Among non-Muslim non-vegetarians is a 33-year-old railway official from Bihar now posted in Palitana. “I like eating chicken and eggs occasionally, but I ask somebody to go buy it for us,” he says. Asking that he not be named, he adds that religious feelings should not encroach on the freedom of others. “Prohibition in an area is okay but how advisable it is to impose it on an entire town?” he says.
His wife, mother of two girls, says she eats non-vegetarian food only when she visits her mother in Bihar. She has visited the foothills but says she had not known the religious importance of the town until the agitation.

Says the principal of an English-medium school, a Christian: “Since I came to Palitana a year ago, I have not had non-vegetarian food as I know the feelings associated with this place. My family and I enjoy meat when we travel to Rajkot or Bhavnagar.”

The businesspeople

“We held a meeting (about three months ago) with 68 persons in the business of non-vegetarian food (butchers) and offered to rehabilitate them with financial assistance,” says Virag Sagar Maharaj.

As part of the movement, called Palitana Jiv Raksha Abhiyan, monks have brought out a booklet listing the 68 butchers and pegging the “rehabilitation cost” at Rs 2 crore. “Jains spend around Rs 700 crore every year in Palitana. Is Rs 2 crore too big an amount to make the mission of making Palitana a violence-free city a success?” The maharaj says, “So far 13 persons have given notarised undertakings to shun their business and we have extended them financial help.”

Not everyone who accepted the offer is happy. “They committed Rs 9 lakh but we have received only Rs 4.5 lakh. They say they will give the rest by Diwali,” says Lakshmi Ukreja whose husband Bhagwanmal used to run a licensed non-vegetarian outlet on Taleti Road for 50 years. After the 1999 notification, he converted his outlet first into a vegetarian one and then into a footwear store.

Sources say those selling non-vegetarian food on handcarts were offered Rs 5 lakh. Palitana is said to have just four omelette handcarts and three meat shops, apart from an estimated 100 fish outlets.

“Palitana has always been peaceful but the maharaj is trying to disturb the peace,” says Gani Mehtar, who has been selling omelettes from an unregistered handcart for 30 years. He once parked it at the starting point of Taleti Road, then shifted after the notification. He says he is willing to negotiate with the monks if they raise the offer.
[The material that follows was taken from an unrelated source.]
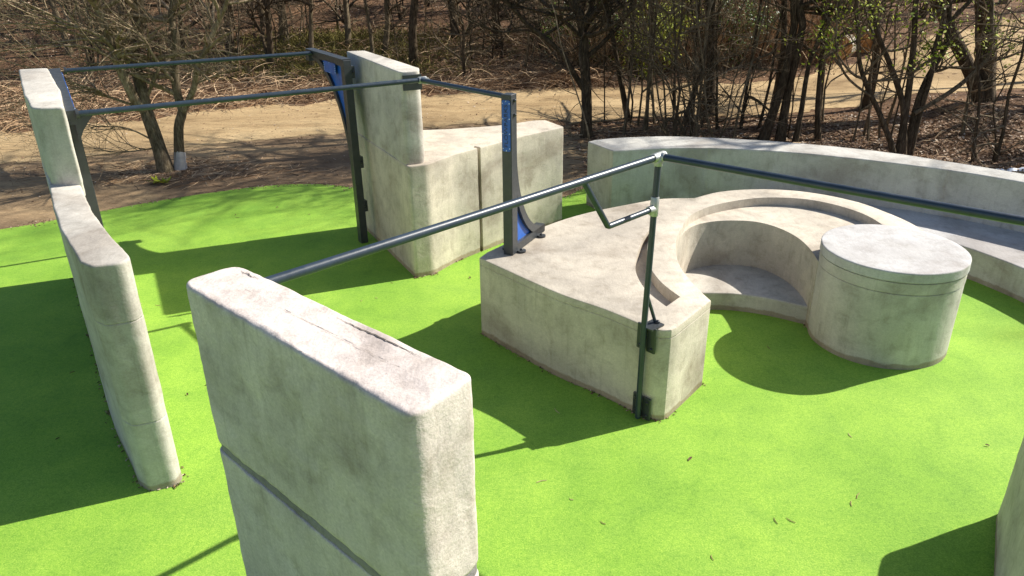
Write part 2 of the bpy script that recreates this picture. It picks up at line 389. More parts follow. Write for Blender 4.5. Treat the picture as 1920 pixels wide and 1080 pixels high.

Says a 70-year-old woman, whose two sons sell chicken and eggs, “We are a family of 17 and this is our bread and butter. We can’t change our business overnight. And even then, we cannot stop offering qurbani.”

The vegetarians

Local Jains other than the monks seem aloof from the campaign. Says Shantilal Mehta of Visashree Jain Mahajan Trust, “We have extended moral support to the campaign but we are not directly involved in it. We cannot dictate terms to others in matters of religion. It can lead to dispute.”

There is, however, support from Jain pilgrims. “This is a religious place. If they want to continue their business, they could go to another place,” says Ranjit Jain, a trader from Mumbai.